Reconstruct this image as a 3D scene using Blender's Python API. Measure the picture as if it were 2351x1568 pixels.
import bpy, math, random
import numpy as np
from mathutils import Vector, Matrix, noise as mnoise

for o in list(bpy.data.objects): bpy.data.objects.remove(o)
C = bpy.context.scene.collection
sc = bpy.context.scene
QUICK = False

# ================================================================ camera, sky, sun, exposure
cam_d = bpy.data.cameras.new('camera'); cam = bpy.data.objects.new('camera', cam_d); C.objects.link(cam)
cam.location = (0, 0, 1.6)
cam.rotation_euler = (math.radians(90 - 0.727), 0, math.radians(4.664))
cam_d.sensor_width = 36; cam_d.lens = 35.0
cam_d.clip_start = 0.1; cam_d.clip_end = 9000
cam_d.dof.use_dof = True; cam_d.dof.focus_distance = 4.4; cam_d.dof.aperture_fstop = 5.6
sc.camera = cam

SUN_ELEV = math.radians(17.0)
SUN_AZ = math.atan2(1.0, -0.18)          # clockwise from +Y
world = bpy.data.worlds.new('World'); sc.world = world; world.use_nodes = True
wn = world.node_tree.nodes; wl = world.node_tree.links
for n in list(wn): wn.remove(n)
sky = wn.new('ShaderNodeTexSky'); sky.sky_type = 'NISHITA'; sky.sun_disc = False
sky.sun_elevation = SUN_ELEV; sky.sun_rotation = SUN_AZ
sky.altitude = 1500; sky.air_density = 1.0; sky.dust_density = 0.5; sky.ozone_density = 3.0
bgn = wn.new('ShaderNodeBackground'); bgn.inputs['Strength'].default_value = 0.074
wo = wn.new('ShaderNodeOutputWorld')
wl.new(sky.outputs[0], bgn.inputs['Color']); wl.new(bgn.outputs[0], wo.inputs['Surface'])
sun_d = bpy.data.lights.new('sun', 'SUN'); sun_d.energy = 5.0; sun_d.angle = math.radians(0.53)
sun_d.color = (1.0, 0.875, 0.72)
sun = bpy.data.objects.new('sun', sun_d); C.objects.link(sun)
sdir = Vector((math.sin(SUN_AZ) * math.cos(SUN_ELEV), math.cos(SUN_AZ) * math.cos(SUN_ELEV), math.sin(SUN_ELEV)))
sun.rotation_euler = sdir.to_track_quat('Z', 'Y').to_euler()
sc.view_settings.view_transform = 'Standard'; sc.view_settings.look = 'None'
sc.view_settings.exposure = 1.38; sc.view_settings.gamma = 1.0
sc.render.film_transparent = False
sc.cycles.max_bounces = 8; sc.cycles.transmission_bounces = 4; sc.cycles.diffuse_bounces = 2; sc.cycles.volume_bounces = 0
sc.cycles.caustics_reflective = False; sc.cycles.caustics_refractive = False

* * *

## Given instruction
Repeat the material word for word from its opening line up to and including the line containing "from mathutils import".

## Exercise output
Reconstruct this image as a 3D scene using Blender's Python API. Measure the picture as if it were 2351x1568 pixels.
import bpy, math, random
import numpy as np
from mathutils import Vector, Matrix, noise as mnoise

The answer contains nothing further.